Przyznaję, że niewiele z treści art. 1094 par. 11 kodeksu cywilnego mogę zrozumieć. A przecież Leges ab omnibus intellegi debent (ustawy powinny być zrozumiałe dla wszystkich). Tym bardziej dla profesorów prawa. Ostatnia już uwaga do kształtu polskich ustaw wyrażona jest w paremii: In legibus magis simplicitas quam difficultas placet – w ustawach bardziej podoba się prostota niż zawiłość.
Może warto też wytoczyć armaty i przywołać sygnalizowaną już zasadę Lex retro non agit. Obecnie toczy się ożywiona dyskusja na temat możliwości ograniczenia sprawowania funkcji prezydentów, burmistrzów, wójtów do maksimum dwóch kolejnych kadencji z uwzględnieniem tych już w przeszłości odbytych. Prawnicy staną przed nie lada dylematem, bo zasada nieretroakcji jest chyba najczęściej powoływana w orzecznictwie sądowym w swym prostym odniesieniu niedziałania aktu prawnego wstecz, czyli jako zakaz nadania prawu mocy wstecznej. Powstanie więc dylemat, czy jeżeli ustawa o zmianach w samorządach odnosić się będzie tylko do przyszłych kadencji, to zasada Lex retro non agit nie jest naruszona? A więc czy można będzie tłumaczyć (zapewne tacy się znajdą), że ustawa działa „do przodu”, a nie wstecz, czyli mamy do czynienia z normami nieretroaktywnymi?

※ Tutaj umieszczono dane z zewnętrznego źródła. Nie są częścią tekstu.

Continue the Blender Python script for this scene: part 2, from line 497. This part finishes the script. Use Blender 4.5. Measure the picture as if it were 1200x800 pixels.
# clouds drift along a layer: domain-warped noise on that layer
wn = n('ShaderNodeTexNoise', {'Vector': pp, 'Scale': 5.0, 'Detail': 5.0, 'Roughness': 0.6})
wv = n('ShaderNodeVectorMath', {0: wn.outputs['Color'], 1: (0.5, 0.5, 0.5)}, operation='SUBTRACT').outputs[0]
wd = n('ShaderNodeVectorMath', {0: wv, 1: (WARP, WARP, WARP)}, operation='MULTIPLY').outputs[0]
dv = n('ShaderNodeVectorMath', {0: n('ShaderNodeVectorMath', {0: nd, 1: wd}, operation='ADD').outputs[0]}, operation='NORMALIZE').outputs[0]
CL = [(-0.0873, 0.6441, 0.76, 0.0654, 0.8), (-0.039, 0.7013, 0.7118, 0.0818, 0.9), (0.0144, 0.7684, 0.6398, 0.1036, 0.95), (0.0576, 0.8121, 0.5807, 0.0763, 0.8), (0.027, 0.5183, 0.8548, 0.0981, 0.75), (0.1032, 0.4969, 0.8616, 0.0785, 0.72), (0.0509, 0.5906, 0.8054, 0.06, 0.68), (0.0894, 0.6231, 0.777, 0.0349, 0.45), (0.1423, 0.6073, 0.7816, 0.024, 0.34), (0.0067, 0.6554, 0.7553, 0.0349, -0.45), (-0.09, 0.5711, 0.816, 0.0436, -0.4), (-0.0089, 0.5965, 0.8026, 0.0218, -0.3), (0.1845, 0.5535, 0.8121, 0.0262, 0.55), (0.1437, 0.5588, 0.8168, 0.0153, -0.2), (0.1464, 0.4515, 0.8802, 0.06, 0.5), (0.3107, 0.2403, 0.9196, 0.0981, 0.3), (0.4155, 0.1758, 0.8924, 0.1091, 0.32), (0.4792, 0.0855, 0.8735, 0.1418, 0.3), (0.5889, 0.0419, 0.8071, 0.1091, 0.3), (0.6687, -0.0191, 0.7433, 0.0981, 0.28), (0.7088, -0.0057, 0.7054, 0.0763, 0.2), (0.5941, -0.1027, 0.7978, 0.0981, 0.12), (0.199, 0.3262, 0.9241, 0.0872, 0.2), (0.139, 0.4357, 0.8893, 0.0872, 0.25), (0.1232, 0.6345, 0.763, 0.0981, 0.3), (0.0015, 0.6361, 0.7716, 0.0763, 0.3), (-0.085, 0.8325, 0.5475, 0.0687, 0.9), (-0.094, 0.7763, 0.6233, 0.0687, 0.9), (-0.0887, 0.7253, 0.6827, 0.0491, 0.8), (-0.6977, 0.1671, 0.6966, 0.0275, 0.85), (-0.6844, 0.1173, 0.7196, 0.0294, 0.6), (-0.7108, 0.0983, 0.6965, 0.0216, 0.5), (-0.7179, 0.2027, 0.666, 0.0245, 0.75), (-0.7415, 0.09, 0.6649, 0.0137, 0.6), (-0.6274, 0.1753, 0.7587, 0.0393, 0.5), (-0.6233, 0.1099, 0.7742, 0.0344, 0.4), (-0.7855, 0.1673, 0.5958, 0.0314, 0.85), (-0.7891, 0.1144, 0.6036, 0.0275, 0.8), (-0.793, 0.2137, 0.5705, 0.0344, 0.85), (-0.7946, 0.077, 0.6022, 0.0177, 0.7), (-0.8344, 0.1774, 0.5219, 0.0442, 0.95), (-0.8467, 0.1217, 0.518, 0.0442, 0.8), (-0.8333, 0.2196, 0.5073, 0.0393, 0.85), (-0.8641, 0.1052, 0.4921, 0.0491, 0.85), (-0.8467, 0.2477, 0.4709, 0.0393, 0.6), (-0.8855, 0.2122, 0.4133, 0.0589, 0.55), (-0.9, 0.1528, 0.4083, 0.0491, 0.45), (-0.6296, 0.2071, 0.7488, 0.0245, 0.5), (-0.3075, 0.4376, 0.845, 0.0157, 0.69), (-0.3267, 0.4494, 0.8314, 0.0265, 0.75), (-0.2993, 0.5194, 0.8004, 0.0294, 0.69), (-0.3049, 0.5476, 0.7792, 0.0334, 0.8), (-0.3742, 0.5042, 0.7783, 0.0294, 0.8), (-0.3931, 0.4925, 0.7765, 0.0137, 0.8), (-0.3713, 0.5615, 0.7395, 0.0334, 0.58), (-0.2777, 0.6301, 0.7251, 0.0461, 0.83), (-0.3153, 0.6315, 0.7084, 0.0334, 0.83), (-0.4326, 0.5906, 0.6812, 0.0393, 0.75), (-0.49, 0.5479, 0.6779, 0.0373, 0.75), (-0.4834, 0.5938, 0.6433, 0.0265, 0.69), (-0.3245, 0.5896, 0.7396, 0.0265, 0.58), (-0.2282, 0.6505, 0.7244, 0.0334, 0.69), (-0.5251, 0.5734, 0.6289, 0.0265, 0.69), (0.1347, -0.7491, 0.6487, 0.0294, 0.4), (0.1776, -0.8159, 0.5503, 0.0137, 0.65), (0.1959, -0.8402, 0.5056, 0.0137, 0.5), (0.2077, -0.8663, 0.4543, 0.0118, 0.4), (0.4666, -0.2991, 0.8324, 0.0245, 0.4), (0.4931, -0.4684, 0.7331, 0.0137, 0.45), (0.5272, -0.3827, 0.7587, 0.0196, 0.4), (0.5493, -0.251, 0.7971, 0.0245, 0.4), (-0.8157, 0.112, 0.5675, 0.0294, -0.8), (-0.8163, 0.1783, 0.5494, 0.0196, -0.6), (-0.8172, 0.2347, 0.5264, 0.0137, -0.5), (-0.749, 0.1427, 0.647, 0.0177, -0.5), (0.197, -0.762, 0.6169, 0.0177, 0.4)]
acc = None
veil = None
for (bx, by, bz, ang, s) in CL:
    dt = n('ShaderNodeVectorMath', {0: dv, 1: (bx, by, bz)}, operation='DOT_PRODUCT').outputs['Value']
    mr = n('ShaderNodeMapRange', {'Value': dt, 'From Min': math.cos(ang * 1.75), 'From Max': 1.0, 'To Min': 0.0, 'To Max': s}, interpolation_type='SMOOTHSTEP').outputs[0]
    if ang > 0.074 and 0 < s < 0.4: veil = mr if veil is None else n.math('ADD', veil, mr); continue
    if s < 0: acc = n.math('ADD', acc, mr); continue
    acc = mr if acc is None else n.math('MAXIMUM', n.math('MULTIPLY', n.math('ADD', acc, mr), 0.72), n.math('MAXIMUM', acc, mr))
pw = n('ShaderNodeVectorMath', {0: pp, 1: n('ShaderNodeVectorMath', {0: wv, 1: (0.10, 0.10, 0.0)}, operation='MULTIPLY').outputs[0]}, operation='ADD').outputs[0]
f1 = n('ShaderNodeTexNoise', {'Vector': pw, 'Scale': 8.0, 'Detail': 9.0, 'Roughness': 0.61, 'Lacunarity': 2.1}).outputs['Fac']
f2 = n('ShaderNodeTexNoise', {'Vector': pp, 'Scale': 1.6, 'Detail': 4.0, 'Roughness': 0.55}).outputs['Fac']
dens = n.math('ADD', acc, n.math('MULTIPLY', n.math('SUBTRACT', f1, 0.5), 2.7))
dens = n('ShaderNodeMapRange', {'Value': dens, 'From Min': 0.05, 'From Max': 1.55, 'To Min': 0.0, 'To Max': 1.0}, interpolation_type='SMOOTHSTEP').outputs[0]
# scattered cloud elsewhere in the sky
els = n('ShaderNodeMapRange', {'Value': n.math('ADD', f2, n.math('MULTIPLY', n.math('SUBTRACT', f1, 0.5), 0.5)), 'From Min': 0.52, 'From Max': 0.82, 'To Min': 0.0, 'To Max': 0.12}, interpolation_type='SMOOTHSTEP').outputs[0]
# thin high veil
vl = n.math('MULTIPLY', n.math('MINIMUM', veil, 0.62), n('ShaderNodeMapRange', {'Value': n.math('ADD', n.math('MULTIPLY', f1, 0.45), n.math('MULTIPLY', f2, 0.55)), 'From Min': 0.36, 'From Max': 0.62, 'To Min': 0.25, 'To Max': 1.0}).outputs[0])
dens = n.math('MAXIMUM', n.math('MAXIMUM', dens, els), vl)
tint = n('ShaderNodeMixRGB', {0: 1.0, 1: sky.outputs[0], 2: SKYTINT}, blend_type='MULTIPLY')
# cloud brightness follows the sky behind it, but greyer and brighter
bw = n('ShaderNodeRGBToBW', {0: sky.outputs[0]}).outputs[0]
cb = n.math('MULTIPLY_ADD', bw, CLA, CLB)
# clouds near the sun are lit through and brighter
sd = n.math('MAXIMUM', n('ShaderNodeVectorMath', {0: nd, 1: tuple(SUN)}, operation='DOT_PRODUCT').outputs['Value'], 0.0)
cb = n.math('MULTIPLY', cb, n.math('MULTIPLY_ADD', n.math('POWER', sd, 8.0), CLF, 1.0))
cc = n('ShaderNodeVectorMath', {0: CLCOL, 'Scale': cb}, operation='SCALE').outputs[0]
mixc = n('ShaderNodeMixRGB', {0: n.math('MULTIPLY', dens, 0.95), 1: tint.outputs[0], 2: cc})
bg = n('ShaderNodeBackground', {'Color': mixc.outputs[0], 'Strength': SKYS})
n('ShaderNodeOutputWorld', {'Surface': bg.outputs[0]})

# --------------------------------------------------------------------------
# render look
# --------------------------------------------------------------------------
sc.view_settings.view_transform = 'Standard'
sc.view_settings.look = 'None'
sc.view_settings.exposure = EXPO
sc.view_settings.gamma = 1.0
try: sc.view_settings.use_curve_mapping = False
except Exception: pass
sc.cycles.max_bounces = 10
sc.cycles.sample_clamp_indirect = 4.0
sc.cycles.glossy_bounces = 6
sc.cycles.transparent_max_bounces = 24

Ale wyrazem tej zasady, jak zwrócił uwagę Trybunał Konstytucyjny, jest również to, aby nie następowało pogorszenie sytuacji obywateli w stosunku do stanu poprzedniego, gdy takich ograniczeń nie było. Ustawodawca nie może kształtować w sposób dowolny obowiązującego prawa, traktując normy prawa jako instrument osiągnięcia celów, jakie sobie wyznacza. W tym przypadku byłaby to niemożność kandydowania osób pełniących funkcje w przeszłości. Zakaz nieretroaktywności dotyczy nie tylko sytuacji prostych, lecz także takich, gdy norma nakazuje w przyszłości wiązać konsekwencje prawne ze zdarzeniami, które odbyły się w przeszłości, tj. zanim ta norma weszła w życie.
Ale czy ustalenie określonych ograniczeń na przyszłość, w związku z sytuacjami mającymi miejsce wcześniej, to nie „kara” za legalne działania w przeszłości?
Ciekawe, czy w przypadku uchwalenia takich zmian obecny Trybunał Konstytucyjny sprosta zadaniom (politycznym?) i zmieni dotychczasową linię orzeczniczą i postrzeganie zasady nieretroakcji. Można mieć też nadzieję, że nie wszyscy politycy zapomnieli o zasadzie Apices iuris non sunt iura (sztuczki prawne nie stanowią prawa).
A jaka jest sytuacja Trybunału Konstytucyjnego w kontekście innej paremii, każdy widzi. Quod initio vitiosum est, non potest tractu temporis convalescere – to, co od początku jest wadliwe, nie może być uzdrowione przez sam upływ czasu.
O wątpliwościach co do utworzenia Sądu Polubownego przy Prokuratorii Generalnej w kontekście zasady Nemo est iudex in propria causa (nikt nie może być sędzią we własnej sprawie) wypowiedział się 28 marca 2017 r. w DGP prezes KRRP Maciej Bobrowicz. Ja również te wątpliwości mam. W tym aspekcie, ale również w kontekście stworzenia takiego prawa, które cytowaną regułę łamie.
Może już na koniec warto się zastanowić nad funkcjonowaniem zasady vacatio legis w tych wszystkich ostatnio uchwalanych aktach prawnych, które wchodziły w życie bez żadnych wakacji. Na wyścigi.
Również do polityków skierowana jest zasada Amemus patriam pareamus legibus (kochajmy ojczyznę, przestrzegajmy praw). Miłość do ojczyzny jest w Polsce postrzegana raczej jako machanie szabelką czy prowadzenie polityki historycznej, a bodaj nigdy nie była definiowana jako przestrzeganie jej praw.